Has it really been almost a month and a half since I last posted here? Yep. ‘fraid so! Apart from one abusive comment which I received (I tracked the IP address and know exactly who’s Mac it came from) you’d be forgiven for thinking nothing had happened here. Not (entirely) so – I have been beavering away behind the scenes to make sure I have a few good blog entries up my sleeve.
So why I am I blogging now? Well it’s the first day of Walk to School week (18-22 May ’09), so it seems appropriate. Today is also Smarter Travel Day (18 May ’09) which comes at the end of the fourth annual Work Wise Week (12-18 May ’09 – oddly it starts on a Tuesday). We are also in the middle of walk4life month (May ’09) organised by the NHS.
Of course, I could have chosen a week on Saturday, when we have Get Walking Day (30th May ’09) from the Ramblers. Or I could have picked some time last month – when we had Bike to School week (20-26 April ’09) and Walk to Work Week (27 April – 1 May ’09).
Maybe next month would have been better – National Liftshare Day (9 June ’09), Green Transport Week (13-20 June ’09), the World Record Walking Bus from Brake (17 June ’09), Bike week (including bike to work week 13-21 June ’09) or Change Your World (29 June – 4 July ’09) from Sustrans.
So why did I pick today? Does it really matter when your sustainable transport promotion runs? I don’t think so (too much).
There are a lot of sustainable transport awareness campaigns out there. They all tend to concentrate on the late spring/early summer (because it is the nicest time to travel under your own steam), but I am not honestly convinced that they all make the national impact that their sponsors hope they will. It would make a lot of sense for some of these organisations to club together to make a few bigger splashes (this has happened a bit with Bike Week, but it is sadly lacking on the walking side – though I hope walk4life month will stick around to change that).

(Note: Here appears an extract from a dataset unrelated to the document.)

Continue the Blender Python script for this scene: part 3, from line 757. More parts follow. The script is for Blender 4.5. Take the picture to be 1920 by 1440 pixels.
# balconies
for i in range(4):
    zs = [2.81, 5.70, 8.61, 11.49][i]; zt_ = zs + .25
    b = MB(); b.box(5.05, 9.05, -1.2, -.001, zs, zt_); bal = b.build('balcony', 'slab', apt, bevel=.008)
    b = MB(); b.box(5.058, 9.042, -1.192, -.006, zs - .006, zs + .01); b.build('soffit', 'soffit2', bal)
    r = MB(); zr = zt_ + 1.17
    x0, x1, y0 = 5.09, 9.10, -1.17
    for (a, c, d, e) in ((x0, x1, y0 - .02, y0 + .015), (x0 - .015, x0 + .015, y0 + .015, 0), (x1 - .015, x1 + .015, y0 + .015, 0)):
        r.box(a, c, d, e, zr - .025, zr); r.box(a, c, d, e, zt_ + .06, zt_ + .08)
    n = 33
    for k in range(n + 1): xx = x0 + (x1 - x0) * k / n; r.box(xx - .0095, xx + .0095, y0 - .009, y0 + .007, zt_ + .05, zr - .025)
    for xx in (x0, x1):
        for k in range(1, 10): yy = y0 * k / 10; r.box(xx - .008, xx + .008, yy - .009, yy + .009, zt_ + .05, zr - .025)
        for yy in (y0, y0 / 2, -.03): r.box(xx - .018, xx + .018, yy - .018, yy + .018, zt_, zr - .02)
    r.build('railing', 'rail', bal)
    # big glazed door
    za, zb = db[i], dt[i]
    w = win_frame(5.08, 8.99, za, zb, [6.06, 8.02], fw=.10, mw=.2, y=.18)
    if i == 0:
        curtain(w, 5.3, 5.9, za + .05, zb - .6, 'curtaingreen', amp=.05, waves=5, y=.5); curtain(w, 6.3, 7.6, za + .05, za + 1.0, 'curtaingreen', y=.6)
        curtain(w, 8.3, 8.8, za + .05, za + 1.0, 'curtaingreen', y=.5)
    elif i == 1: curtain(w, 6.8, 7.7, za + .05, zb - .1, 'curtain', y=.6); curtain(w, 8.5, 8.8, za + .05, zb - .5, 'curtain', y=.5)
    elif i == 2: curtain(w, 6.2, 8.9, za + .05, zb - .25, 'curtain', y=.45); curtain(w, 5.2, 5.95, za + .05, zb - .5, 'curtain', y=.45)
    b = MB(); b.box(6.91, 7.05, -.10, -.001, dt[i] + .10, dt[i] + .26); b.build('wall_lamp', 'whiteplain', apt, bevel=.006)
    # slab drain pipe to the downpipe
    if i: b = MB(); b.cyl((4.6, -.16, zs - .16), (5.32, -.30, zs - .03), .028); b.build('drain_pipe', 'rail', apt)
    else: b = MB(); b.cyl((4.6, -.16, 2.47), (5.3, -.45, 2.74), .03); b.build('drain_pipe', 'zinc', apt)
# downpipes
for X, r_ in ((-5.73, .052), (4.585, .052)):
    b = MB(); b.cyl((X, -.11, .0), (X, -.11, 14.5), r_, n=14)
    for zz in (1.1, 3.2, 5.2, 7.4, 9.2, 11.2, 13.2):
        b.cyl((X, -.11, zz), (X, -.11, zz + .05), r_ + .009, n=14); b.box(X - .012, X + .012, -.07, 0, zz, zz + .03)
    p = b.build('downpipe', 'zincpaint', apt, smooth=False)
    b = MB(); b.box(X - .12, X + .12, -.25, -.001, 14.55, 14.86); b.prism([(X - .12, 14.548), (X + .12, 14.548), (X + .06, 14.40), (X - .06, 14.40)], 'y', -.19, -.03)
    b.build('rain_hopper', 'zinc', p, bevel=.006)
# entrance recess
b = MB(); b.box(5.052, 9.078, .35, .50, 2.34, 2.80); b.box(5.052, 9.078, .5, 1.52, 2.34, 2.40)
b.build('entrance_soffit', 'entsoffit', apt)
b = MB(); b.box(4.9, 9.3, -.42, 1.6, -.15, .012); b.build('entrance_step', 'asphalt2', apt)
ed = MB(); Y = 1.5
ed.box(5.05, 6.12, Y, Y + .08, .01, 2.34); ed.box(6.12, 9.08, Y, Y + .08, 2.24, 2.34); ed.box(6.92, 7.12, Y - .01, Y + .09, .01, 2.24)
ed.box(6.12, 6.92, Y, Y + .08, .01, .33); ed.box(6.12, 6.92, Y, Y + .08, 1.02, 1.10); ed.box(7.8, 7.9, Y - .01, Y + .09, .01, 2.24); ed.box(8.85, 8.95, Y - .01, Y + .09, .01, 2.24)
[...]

When I ran the Walk to School campaign, schools would often ask me “have I missed Walk to School week?”. I honestly don’t think the answer mattered – if a school ran their own Walk to School week at a different time to the nationally prescribed week, does it really make a difference as far as the school goes? Are parents only going to allow their children to walk to school because it is a nationally organised event? I really don’t think so!
As an aside I firmly believe Walk to School week is at the wrong time of year, but that will have to wait for another entry!

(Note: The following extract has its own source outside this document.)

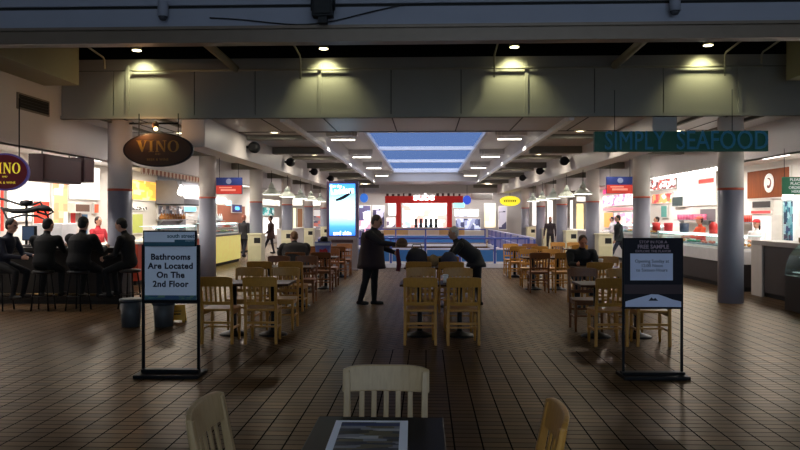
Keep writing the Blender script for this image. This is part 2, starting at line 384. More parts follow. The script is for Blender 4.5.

In short. If you want an event to hang your local sustainable transport promotion onto, there are plenty out there. But don’t be a slave to them. There are undeniably some benefits (particularly if the awareness day offers a directory of local events like Bike week or Get Walking Day), but you will also be competing with other similar events locally – the local paper will only run one walk to school news story during the walk to school week, whereas one a couple of weeks early is more likely to get coverage.
Incidentally, there is another big glut of them at the end of September/beginning of October (travelwise week, in town without my car day, European mobility week, International Walk to School Month). The timing of this lot always had me stumped, but they are (at least) better at lining together with each other.